— Start Recorded data —

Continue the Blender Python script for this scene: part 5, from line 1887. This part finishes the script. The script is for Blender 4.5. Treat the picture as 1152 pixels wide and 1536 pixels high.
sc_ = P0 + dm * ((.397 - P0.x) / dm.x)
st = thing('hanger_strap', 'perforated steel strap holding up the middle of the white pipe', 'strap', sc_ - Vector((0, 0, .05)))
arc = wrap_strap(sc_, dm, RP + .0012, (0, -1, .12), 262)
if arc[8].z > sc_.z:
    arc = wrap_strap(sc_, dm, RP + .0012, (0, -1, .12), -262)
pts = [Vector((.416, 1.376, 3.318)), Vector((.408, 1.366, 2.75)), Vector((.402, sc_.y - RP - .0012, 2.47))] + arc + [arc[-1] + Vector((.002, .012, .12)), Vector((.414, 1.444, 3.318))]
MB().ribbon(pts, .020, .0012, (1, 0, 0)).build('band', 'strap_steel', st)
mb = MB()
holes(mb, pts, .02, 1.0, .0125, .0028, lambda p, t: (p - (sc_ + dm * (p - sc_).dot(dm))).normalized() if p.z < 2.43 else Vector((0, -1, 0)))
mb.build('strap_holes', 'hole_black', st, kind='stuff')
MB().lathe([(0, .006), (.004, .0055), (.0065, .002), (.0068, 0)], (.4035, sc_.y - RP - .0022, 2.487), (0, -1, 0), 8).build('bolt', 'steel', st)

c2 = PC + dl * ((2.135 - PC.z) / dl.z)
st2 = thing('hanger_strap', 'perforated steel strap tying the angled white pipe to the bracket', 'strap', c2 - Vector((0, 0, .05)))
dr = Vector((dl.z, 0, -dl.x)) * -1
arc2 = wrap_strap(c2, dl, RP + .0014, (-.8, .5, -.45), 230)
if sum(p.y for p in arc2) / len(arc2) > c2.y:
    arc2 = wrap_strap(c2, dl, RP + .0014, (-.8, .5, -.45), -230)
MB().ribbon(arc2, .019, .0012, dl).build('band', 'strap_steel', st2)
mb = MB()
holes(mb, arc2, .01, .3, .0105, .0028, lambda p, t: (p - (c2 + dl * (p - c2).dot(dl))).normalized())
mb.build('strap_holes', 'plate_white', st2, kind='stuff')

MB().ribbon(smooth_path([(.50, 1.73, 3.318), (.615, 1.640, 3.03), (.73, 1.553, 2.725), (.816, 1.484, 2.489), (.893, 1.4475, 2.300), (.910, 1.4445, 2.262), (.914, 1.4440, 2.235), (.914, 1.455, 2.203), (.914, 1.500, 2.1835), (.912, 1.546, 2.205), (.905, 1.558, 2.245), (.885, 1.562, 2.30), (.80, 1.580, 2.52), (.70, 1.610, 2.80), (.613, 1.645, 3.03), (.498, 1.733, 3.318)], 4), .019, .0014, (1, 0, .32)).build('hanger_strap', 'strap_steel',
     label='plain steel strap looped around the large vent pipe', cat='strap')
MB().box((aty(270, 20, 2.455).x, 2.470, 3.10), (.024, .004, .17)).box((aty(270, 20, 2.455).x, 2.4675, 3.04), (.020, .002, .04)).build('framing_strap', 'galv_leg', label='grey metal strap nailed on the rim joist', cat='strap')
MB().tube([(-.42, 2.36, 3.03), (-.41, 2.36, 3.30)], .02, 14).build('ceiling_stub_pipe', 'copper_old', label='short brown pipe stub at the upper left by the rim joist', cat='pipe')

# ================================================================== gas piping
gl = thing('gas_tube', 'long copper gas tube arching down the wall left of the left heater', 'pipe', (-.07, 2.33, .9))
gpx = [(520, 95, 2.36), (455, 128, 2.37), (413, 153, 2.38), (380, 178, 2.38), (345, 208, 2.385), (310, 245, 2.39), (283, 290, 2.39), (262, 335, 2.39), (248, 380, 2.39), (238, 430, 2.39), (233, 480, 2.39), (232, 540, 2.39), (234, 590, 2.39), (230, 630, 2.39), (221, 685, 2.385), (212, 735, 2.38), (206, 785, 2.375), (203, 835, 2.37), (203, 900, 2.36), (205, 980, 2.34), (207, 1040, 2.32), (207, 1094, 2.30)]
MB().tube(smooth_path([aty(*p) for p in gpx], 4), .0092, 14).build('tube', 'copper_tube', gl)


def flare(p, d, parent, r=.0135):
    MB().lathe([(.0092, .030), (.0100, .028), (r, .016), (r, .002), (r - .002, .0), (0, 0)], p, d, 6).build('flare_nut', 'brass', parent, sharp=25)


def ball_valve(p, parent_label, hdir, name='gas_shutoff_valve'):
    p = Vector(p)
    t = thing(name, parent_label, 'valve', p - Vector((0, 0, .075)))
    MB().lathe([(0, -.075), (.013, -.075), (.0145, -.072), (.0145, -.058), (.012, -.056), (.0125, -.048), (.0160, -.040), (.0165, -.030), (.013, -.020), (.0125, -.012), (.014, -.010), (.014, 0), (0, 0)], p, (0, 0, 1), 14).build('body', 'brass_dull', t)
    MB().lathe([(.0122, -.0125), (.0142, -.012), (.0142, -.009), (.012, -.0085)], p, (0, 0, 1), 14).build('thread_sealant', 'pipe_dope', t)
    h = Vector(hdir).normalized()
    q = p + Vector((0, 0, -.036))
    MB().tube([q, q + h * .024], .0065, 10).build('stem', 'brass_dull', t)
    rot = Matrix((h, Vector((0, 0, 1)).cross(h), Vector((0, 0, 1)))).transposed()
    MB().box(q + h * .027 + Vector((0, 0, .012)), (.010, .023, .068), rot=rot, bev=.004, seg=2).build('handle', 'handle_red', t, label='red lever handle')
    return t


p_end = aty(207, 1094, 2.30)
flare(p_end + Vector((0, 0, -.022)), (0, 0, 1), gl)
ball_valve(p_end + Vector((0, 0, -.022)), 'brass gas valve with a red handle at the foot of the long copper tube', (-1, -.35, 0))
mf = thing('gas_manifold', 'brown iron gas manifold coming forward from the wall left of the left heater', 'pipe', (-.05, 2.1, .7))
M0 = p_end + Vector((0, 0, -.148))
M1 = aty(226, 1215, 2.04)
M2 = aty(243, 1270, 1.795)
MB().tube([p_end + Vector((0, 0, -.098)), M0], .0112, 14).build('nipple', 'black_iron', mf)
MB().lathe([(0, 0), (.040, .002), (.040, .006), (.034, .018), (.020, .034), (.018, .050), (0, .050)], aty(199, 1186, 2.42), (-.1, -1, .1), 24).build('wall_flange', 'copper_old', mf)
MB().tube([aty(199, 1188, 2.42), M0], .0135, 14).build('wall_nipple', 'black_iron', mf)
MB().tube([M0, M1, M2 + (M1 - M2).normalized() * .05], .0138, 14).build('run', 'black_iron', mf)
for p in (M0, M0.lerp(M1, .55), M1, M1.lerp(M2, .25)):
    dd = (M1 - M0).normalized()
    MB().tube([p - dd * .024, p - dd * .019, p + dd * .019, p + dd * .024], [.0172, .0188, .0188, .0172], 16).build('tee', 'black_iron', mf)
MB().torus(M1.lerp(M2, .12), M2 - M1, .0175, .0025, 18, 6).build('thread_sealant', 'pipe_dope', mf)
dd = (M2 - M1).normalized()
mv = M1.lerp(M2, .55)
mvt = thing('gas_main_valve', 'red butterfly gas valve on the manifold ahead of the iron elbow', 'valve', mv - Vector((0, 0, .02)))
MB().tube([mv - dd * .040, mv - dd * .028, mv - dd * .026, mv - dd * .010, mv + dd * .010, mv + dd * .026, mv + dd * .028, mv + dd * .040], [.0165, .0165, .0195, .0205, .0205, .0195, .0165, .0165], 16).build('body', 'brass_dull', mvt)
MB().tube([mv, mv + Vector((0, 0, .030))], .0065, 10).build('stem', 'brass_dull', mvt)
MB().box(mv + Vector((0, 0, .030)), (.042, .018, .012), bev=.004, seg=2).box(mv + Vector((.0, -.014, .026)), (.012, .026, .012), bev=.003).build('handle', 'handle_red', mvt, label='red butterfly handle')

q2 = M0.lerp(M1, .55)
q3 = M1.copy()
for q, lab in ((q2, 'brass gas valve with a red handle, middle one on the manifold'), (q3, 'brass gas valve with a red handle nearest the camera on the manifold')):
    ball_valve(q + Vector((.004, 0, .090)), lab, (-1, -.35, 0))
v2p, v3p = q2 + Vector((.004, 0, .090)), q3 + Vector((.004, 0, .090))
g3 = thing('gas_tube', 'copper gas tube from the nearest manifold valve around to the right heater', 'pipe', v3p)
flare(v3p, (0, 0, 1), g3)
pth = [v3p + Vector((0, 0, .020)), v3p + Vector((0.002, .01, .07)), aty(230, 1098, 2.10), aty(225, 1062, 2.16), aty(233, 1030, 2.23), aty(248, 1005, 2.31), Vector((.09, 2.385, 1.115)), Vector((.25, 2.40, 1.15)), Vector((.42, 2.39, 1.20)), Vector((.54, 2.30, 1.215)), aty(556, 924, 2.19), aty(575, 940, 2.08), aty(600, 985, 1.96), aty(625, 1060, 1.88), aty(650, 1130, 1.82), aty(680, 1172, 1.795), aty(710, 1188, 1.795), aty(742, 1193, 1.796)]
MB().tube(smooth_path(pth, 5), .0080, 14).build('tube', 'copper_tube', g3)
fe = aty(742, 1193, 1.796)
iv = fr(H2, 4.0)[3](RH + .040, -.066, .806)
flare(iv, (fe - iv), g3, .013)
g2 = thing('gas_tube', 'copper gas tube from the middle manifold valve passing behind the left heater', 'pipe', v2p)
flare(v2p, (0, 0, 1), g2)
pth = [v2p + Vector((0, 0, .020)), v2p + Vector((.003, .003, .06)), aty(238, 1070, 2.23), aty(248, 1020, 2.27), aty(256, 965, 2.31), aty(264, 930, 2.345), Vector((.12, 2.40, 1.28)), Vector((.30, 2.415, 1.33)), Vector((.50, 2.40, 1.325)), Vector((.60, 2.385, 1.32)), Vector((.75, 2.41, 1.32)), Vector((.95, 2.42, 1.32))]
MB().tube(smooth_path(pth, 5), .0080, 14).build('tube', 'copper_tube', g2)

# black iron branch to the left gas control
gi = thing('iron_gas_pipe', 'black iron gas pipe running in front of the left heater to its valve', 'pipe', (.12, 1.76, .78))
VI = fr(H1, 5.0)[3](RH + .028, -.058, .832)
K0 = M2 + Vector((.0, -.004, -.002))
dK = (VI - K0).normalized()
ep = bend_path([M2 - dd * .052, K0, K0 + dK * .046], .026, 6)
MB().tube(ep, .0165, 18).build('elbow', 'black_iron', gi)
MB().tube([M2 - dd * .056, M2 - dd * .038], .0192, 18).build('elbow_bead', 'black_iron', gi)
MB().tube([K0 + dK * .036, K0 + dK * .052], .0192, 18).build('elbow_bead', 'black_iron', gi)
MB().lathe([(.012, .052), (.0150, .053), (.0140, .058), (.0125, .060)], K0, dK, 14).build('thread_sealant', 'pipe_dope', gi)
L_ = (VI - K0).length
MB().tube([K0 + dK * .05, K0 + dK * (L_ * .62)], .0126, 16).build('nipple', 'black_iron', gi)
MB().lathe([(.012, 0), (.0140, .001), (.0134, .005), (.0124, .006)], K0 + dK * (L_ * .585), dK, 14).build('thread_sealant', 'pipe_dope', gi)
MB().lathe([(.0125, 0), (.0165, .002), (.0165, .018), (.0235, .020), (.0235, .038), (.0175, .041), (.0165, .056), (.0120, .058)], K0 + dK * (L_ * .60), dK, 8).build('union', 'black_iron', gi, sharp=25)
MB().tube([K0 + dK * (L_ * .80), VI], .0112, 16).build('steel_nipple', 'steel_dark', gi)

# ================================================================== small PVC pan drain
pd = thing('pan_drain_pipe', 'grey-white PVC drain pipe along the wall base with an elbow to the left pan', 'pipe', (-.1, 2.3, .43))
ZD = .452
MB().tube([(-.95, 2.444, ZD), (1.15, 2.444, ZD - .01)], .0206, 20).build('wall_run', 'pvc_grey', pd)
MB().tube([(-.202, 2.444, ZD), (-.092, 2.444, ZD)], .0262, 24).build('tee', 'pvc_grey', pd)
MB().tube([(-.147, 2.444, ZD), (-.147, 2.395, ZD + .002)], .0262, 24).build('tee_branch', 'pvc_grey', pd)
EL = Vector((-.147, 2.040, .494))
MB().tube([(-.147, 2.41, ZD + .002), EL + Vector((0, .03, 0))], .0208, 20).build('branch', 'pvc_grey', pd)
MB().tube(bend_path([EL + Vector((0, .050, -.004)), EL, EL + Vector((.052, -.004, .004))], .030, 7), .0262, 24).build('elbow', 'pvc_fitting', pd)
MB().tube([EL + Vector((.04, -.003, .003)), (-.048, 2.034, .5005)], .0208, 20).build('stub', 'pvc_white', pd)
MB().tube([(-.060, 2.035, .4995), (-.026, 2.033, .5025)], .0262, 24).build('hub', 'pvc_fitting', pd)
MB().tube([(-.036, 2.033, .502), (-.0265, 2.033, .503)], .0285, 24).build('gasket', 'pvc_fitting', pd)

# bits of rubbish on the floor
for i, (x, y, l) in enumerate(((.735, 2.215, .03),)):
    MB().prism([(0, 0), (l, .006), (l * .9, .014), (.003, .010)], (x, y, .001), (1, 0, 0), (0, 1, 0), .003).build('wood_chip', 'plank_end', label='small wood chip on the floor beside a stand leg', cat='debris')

— End Recorded data —

• _Problem_
Starting with the first line of the data above, copy each line exactly until you reach the line with "8).build('bolt', 'steel', st)"; include that line as well.

• _Answer to the problem_
Continue the Blender Python script for this scene: part 5, from line 1887. This part finishes the script. The script is for Blender 4.5. Treat the picture as 1152 pixels wide and 1536 pixels high.
sc_ = P0 + dm * ((.397 - P0.x) / dm.x)
st = thing('hanger_strap', 'perforated steel strap holding up the middle of the white pipe', 'strap', sc_ - Vector((0, 0, .05)))
arc = wrap_strap(sc_, dm, RP + .0012, (0, -1, .12), 262)
if arc[8].z > sc_.z:
    arc = wrap_strap(sc_, dm, RP + .0012, (0, -1, .12), -262)
pts = [Vector((.416, 1.376, 3.318)), Vector((.408, 1.366, 2.75)), Vector((.402, sc_.y - RP - .0012, 2.47))] + arc + [arc[-1] + Vector((.002, .012, .12)), Vector((.414, 1.444, 3.318))]
MB().ribbon(pts, .020, .0012, (1, 0, 0)).build('band', 'strap_steel', st)
mb = MB()
holes(mb, pts, .02, 1.0, .0125, .0028, lambda p, t: (p - (sc_ + dm * (p - sc_).dot(dm))).normalized() if p.z < 2.43 else Vector((0, -1, 0)))
mb.build('strap_holes', 'hole_black', st, kind='stuff')
MB().lathe([(0, .006), (.004, .0055), (.0065, .002), (.0068, 0)], (.4035, sc_.y - RP - .0022, 2.487), (0, -1, 0), 8).build('bolt', 'steel', st)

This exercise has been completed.